The friendships I was able to hold onto for more than a season suffered frequent blowups – I called the cops on one friend while we were living together when she smashed a peanut butter sandwich in my face after I said something terrible as she was walking away. The cops recognized me when they arrived – I thought from my career as a stand up comic, but it was actually because I had just gotten a DUI the week before.
I made up with that friend after a period. I made up with lots of friends after a period of not talking. I never wanted anything badly enough to be willing to apologize or appear to change my behavior until I had lost it. The moment we seemed to be back on solid friendship ground, I came to stay with her for a weekend, drinking her booze, holding court in the backyard, taking acid with her neighbor, having sex with her neighbor that SHE had a crush on, being late to our tattoo appt, which I wore her shoes to without asking, and then, when she went out of town for the weekend and didn’t trust me to stay in her place without her, I went to return the shoes and helped myself to her shower, because her neighbor that I was now staying with had no clean towels and that was somehow on her. I was going through something. Why didn’t she understand?
“I’m sorry,” she texted me when she returned and found my dirty bandaid in her shower, “This is goodbye.” I was angry AT HER because I thought her boundaries were TOO STRICT and unrealistic. This year I had the opportunity to make amends to this person. I am so grateful that they were willing to meet with me. Recovery has taught me that the only thing I can change is my own behavior. Therefore, that’s the thing to focus on.
I was so used to being a bad friend that when people started telling me what a good friend I was in sobriety, I thought they had gotten together behind my back to play a trick on me. “It’s so weird,” I thought. “They don’t even know each other.”

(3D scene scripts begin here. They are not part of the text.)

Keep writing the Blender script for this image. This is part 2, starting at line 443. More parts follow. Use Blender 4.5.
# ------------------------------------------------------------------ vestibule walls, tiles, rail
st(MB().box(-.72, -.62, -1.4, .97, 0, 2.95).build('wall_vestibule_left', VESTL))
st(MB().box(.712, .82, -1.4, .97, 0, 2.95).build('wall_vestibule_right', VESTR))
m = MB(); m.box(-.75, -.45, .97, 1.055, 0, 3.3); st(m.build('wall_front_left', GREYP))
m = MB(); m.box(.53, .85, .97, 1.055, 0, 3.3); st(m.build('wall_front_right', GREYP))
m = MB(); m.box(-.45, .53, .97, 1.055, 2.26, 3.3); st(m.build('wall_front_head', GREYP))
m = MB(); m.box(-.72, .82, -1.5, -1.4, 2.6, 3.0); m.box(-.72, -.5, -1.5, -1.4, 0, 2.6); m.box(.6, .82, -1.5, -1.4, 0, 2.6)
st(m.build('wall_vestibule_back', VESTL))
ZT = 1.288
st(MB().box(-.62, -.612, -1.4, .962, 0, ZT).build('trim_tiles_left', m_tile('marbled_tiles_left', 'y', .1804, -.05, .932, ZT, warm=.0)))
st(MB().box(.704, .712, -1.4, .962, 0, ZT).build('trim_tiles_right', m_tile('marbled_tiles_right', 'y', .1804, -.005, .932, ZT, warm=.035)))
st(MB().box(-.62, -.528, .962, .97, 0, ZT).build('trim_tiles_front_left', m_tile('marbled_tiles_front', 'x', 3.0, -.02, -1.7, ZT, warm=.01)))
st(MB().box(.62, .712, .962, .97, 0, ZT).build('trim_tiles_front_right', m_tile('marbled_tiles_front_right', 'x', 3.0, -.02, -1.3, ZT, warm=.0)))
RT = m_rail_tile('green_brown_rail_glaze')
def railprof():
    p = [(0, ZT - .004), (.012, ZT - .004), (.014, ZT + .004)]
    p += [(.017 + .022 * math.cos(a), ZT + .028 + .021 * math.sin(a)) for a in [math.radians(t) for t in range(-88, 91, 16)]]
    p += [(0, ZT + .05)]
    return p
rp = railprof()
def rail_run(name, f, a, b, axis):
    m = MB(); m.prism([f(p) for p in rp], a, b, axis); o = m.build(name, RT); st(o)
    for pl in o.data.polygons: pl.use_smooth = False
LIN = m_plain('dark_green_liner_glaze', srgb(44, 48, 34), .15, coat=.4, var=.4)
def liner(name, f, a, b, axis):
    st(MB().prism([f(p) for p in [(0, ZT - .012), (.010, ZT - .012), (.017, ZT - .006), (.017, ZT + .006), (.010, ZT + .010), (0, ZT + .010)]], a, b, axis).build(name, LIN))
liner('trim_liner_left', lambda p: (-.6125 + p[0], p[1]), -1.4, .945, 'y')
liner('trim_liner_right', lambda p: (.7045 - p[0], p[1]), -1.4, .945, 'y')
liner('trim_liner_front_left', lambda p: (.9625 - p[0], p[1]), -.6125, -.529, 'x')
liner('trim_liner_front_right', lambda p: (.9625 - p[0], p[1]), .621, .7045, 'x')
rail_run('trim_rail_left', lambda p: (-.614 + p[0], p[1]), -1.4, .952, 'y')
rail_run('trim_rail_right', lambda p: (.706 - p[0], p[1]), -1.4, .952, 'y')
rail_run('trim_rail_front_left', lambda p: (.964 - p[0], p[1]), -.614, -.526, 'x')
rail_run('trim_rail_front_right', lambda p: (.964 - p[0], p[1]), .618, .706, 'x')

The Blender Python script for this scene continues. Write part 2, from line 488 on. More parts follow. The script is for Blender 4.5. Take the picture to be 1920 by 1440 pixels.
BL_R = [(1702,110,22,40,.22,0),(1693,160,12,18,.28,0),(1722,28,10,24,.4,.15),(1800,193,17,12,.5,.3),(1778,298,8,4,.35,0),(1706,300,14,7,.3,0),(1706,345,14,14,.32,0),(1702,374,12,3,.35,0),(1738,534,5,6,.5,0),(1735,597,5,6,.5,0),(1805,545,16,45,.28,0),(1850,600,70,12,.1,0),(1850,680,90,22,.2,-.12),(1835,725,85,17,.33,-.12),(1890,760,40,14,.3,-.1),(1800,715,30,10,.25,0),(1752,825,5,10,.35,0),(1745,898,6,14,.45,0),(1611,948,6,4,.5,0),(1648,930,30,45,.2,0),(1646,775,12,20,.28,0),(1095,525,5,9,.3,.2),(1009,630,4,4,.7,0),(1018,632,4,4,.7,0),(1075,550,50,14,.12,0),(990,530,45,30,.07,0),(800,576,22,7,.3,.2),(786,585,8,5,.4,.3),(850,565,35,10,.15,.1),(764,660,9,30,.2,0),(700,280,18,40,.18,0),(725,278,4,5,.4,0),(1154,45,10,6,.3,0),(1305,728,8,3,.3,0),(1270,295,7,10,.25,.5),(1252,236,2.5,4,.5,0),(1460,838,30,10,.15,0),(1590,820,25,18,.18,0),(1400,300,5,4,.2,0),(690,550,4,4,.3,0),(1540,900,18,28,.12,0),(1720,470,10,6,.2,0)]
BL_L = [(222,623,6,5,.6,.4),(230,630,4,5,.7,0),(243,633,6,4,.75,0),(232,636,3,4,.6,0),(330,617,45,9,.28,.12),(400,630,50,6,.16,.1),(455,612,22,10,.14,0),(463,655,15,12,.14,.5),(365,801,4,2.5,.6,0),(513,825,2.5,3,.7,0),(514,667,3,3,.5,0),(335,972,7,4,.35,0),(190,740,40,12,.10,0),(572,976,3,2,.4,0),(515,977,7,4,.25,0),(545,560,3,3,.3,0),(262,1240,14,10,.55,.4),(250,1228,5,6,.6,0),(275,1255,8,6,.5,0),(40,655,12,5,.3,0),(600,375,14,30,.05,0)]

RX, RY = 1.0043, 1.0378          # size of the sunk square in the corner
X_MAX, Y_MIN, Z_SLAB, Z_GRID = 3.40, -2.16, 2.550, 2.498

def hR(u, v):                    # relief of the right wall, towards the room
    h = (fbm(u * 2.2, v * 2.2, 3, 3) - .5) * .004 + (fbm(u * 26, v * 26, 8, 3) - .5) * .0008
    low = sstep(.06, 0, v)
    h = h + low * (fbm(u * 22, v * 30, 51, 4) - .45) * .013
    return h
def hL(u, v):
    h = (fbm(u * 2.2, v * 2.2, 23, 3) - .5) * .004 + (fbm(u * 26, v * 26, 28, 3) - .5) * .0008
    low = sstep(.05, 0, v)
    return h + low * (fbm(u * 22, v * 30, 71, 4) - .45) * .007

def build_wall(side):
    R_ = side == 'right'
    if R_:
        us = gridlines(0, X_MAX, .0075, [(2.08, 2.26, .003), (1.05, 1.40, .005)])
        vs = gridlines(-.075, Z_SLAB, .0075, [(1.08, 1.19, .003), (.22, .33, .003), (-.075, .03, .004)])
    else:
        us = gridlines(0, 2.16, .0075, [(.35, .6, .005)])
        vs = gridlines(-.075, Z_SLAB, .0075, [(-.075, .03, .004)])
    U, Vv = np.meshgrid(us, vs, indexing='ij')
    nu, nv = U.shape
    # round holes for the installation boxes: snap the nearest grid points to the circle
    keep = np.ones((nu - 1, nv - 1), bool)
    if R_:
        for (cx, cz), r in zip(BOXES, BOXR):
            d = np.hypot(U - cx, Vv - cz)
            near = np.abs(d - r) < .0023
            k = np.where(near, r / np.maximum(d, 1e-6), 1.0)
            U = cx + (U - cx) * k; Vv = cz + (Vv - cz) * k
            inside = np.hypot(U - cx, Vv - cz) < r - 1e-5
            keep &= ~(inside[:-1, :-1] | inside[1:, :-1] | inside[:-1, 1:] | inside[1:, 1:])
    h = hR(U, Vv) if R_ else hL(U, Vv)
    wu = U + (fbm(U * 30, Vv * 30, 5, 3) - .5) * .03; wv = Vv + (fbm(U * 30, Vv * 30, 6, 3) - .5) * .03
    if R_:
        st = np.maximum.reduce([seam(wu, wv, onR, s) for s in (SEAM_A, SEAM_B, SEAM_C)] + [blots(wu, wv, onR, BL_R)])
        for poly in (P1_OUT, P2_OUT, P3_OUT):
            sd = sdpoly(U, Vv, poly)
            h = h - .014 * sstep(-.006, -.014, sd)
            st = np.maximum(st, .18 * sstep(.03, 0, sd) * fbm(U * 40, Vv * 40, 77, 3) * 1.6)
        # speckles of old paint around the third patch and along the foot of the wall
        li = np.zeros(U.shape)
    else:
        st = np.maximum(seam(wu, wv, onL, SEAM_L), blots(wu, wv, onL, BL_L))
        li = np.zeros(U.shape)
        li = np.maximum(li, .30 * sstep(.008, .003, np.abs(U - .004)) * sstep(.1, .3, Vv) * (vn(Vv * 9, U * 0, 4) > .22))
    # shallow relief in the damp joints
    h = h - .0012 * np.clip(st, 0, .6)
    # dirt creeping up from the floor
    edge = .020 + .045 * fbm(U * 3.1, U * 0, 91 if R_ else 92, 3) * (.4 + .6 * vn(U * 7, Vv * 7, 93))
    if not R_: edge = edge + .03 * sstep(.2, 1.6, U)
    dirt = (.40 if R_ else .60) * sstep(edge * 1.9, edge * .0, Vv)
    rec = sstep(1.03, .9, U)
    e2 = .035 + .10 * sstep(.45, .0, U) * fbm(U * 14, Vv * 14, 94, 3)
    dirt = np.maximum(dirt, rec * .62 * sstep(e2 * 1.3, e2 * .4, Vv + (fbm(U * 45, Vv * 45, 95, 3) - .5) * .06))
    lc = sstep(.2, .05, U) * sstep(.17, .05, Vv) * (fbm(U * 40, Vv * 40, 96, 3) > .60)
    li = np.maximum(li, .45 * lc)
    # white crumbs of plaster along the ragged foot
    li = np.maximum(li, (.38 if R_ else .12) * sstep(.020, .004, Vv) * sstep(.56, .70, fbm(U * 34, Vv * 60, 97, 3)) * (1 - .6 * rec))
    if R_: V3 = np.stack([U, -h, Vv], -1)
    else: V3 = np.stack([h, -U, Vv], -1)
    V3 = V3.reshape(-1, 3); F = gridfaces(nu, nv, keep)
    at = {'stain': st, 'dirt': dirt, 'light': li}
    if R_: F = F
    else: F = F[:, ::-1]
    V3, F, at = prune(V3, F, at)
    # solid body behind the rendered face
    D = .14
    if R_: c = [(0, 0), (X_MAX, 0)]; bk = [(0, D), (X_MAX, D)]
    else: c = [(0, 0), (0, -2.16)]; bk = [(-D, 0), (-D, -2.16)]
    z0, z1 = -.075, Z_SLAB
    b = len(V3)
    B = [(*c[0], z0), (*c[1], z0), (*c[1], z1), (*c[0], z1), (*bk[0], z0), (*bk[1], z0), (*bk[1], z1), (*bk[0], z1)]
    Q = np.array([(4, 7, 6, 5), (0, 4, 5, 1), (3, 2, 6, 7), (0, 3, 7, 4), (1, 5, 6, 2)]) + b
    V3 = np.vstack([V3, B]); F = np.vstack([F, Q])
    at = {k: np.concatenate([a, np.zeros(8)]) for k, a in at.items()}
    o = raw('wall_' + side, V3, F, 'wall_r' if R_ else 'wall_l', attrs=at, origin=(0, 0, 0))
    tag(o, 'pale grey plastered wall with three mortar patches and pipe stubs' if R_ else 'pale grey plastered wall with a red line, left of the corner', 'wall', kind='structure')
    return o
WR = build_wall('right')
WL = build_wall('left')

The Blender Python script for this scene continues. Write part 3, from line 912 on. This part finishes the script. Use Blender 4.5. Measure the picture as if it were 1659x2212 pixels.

“You’re a really good person now and you’re gonna have to learn to deal with it,” said another friend. The self-concept, for me, lags behind the change and action. I was one way for so long. Even as I change, it’s hard to think of myself as this somewhat evolved individual. But it does come. It’s here now, or else I wouldn’t be able to write about it.
First I had to learn to become my own best friend. To have my own back, to stop judging and being so hard on myself. And then I became truly curious about others. As my life calmed down, as the storms became manageable, I was able to connect to my own heart, and then to the hearts of others. The less I desperately needed people, the more people came into my life that were less desperate. As I built my own boundaries, I learned to accept others. The friends that had stood by me the whole way – those relationships grew deeper and more reciprocal. I no longer kept track of favors because I learned to give what I could freely, without expectation, which meant I didn’t go as far out of my way for people, but I didn’t resent them for it either because I expected nothing in return except the joy of giving.
I have found my tribe, and I keep finding more of them, and my friendships and relationships continue to deepen and grow and I continue to be more interested in others than I ever have been before. I also am perfectly happy being completely alone. I have choices today and so much love.
And that? Is beyond my wildest dreams.